>> Start Material provided

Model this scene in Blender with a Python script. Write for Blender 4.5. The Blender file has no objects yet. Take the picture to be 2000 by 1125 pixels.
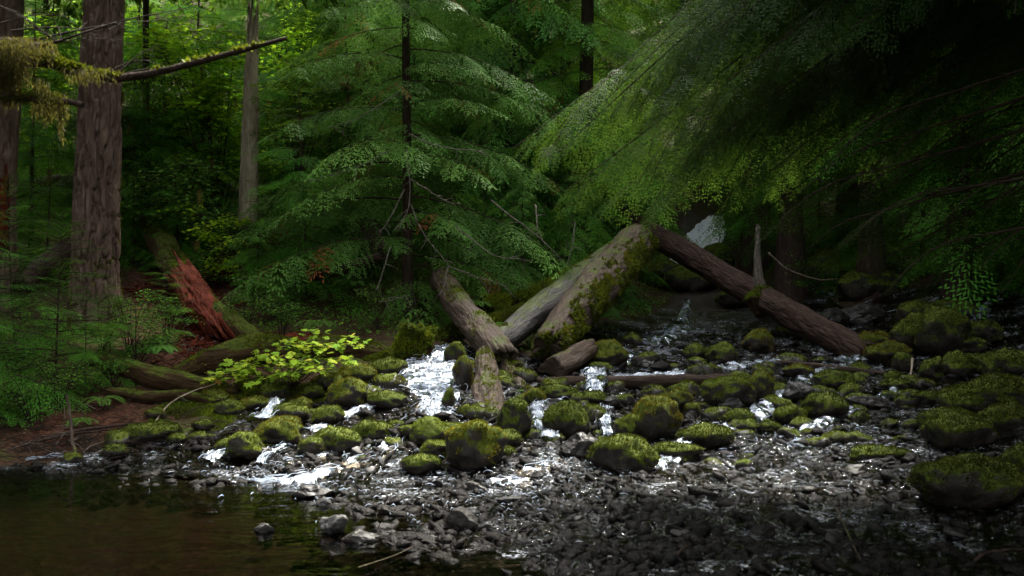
import bpy, bmesh, math, random
import numpy as np
from mathutils import Vector, Matrix
R = math.radians
C = bpy.context.scene.collection
sc = bpy.context.scene
rnd = random.Random(7)
RG = np.random.default_rng(11)

# ---------------------------------------------------------------- camera, sky, sun, exposure
CAMZ = 1.6; F = 1944.4; CX = 1000.0; HY = 562.5     # 35 mm lens, level; a 2000 x 1125 picture
cam_d = bpy.data.cameras.new('camera'); cam = bpy.data.objects.new('camera', cam_d); C.objects.link(cam)
cam.location = (0, 0, CAMZ); cam.rotation_euler = (R(90), 0, 0)
cam_d.lens = 35; cam_d.sensor_width = 36; cam_d.clip_end = 500; cam_d.clip_start = 0.05
cam_d.dof.use_dof = True; cam_d.dof.focus_distance = 11.0; cam_d.dof.aperture_fstop = 3.2
sc.camera = cam
SUN_EL, SUN_AZ = 60.0, 28.0                        # azimuth from +Y towards +X
w = bpy.data.worlds.new("World"); sc.world = w; w.use_nodes = True
nt = w.node_tree; bg = nt.nodes['Background']; sky = nt.nodes.new('ShaderNodeTexSky')
sky.sky_type = 'NISHITA'; sky.sun_disc = False; sky.sun_elevation = R(SUN_EL); sky.sun_rotation = R(SUN_AZ)
sky.dust_density = 3.0
hs_ = nt.nodes.new('ShaderNodeHueSaturation'); hs_.inputs['Saturation'].default_value = .2   # thin white cloud
nt.links.new(sky.outputs[0], hs_.inputs['Color']); nt.links.new(hs_.outputs[0], bg.inputs[0]); bg.inputs[1].default_value = 0.13
sd = bpy.data.lights.new('sun', 'SUN'); sun = bpy.data.objects.new('sun', sd); C.objects.link(sun)
sd.energy = 2.3; sd.angle = R(6); sd.color = (1, .95, .84)
sdir = Vector((math.sin(R(SUN_AZ))*math.cos(R(SUN_EL)), math.cos(R(SUN_AZ))*math.cos(R(SUN_EL)), math.sin(R(SUN_EL))))
sun.rotation_euler = sdir.to_track_quat('Z', 'Y').to_euler(); sun.location = (0, 0, 40)
sc.view_settings.view_transform = 'Standard'; sc.view_settings.look = 'None'
sc.view_settings.exposure = 3.08; sc.view_settings.gamma = 1
sc.cycles.use_denoising = True; sc.cycles.use_adaptive_sampling = False
sc.cycles.max_bounces = 6; sc.cycles.diffuse_bounces = 2; sc.cycles.glossy_bounces = 3
sc.cycles.transparent_max_bounces = 12; sc.cycles.sample_clamp_indirect = 6
sc.cycles.caustics_reflective = False; sc.cycles.caustics_refractive = False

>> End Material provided

Goal => Where a line holds the string "scene", copy that line.

Response =>
Model this scene in Blender with a Python script. Write for Blender 4.5. The Blender file has no objects yet. Take the picture to be 2000 by 1125 pixels.
C = bpy.context.scene.collection
sc = bpy.context.scene